Si vous doutez que le cinéma puisse jamais s'approcher de la profondeur de vue sur l'être humain d'un Pascal ou d'un Dostoïevski, allez voir "Au-delà des collines" du réalisateur roumain Cristian Mungiu. Les héroïnes sont des cas emblématiques de l'extrême solitude humaine : deux orphelines de l'ère Ceaucescu, où il était interdit d'avorter. L'une n'a aucune famille, l'autre a été rejetée par sa mère, ce qui est pire. Elles n'ont trouvé d'amour que l'une pour l'autre, un amour si fort qu'il a débordé sur les corps. Alina est partie travailler en Allemagne, Voichita est entrée dans un couvent. Elles se retrouvent et ont divergé : Alina n'est enracinée dans le monde que par l'amour qu'elle porte à Voichita, celle-ci s'est enracinée dans l'amour de Dieu et dans l'affection qu'elle porte à l'higoumène et à la mère supérieure du couvent "Papa" et "Maman". Tout est prêt pour que commence la tragédie, que je ne vous raconterai pas.
"Les Inrockuptibles", jamais à court d'une sottise bien-pensante, voient dans le film une critique des congrégations religieuses semblable à celle de Diderot dans "la Religieuse". Il s'agit exactement du contraire. Le couvent ressemble à une utopie écologique, chasteté en plus. On s'y éclaire à la bougie et à la lampe à pétrole, ce qui occasionne des images splendides qui évoquent des icônes. On y élève des poules et on cultive un jardin pour porter des oeufs et des légumes à l'orphelinat de la ville voisine. On y prépare la nourriture et on la mange dans une convivialité rendue par de longs plans séquences qui survolent des visages dignes et souriants.
Deux surprises pour un catholique : on parle pendant les repas, ce qui change du terrifiant (pour moi) silence que j'ai vécu dans les rares retraites que j'ai faites. Il y a une certaine mixité sexuelle (non pas promiscuité) avec la figure virile de l'higoumène, ancien sportif, qui pratique une autorité masculine tempérée par beaucoup de politesse et de douceur chrétienne. Il en ressort une impression de grande famille infiniment plus chaleureuse qu'en milieu catholique. Et les fidèles affluent à la messe du dimanche...

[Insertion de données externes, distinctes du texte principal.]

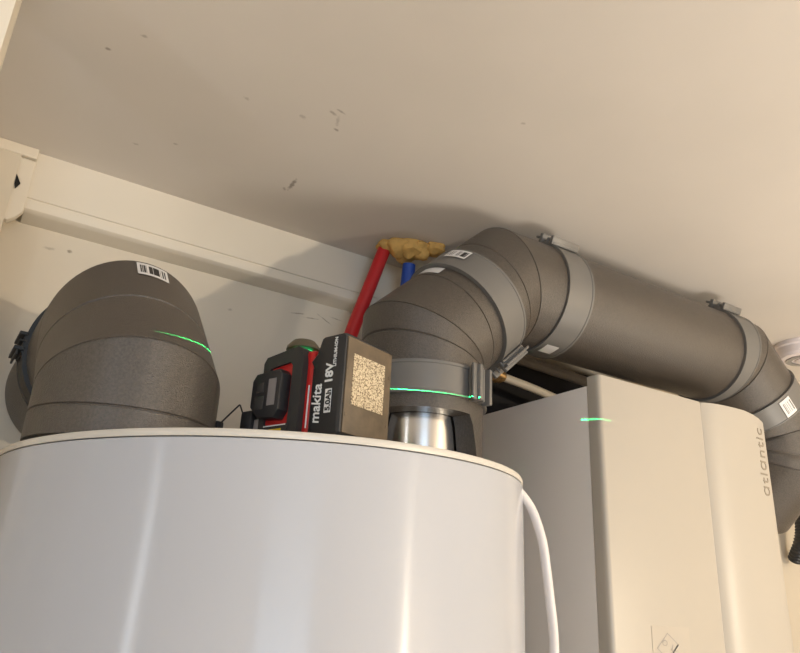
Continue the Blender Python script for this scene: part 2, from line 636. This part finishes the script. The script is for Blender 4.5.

Je mesure grâce à ce film la perte que nous avons subie en Occident. En lisant "Du Sens", j'ai trouvé que les analyses de Renaud Camus sur la décadence de l'enseignement par la vulgarité, le soi-mêmisme etc, pouvaient s'appliquer ne varietur au catholicisme français contemporain. Je suppose que je ne suis pas le premier à le dire. L'orthodoxie a gardé la part d'archaïsme consubstantielle à toute religion. L'orthodoxie a gardé la beauté liturgique remplacée chez nous par un hideux bricolage (ah ! ces messes de Pâques avec baptêmes, la Résurrection et Saint-Jean Baptiste, la carpe et le lapin, la rencontre du parapluie et de la machine à coudre sur une table d'opération). L'orthodoxie a gardé la part de masculinité qui la met du côté de la Loi ( à l'extrême, l'islam n'est que masculinité, sommairement habillée en religion. D'où son attrait sur les esprits simples d'Occident).
L'opposition actuelle du PS et de la catholicité française me fait rire : ce sont deux gargotes qui servent à peu près la même soupe froide.